The new matrix structure (by business and geographical areas) has proved its worth. The clear mix of responsibilities and managerial skills, coupled with the successful integration of the business and product ranges, have improved the competitiveness of the Group's range of products and services and strengthened its position and growth in strategic markets, in particular power transmission, Oil&Gas, optical cables and connectivity for telecommunications.

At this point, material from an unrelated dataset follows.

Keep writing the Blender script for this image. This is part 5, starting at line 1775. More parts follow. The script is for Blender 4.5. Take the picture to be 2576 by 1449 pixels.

With the aim of further developing the potential of its "human capital", in 2012 the Group embarked on some important projects in the area of organisation and human resources. These included the "Build the Future" project to recruit young high potential talents, the Corporate Academy for high-level technical and managerial training, and the new system of performance management.

 

 

  • Investments for organic and external growth

In line with its growth strategy, the Group has invested in both organic and external growth. On April 1st, the Group acquired non-controlling interests in the Brazilian companies of Telcon and Draka Optical Fibre, thus gaining 100% control over these companies; in November, it completed the acquisition of Global Marine Energy in UK, with the intent of expanding its installation capabilities and services for submarine cables and systems.

Approximately €88 million has been spent on investments in new production capacity for strategic businesses. In particular, in the submarine cables business, the Group has expanded production capacity at its centre of excellence in Arco Felice (Naples), Italy, and it has started production in Finland to serve the growing market of links for offshore wind farms in Northern Europe. In the high voltage underground cable business, the Group has invested to expanded production capacity in China, Russia and France. Investments have also been made in the Oil&Gas sector, in Optical Telecom business and in the development of innovative cables and services for smart grids.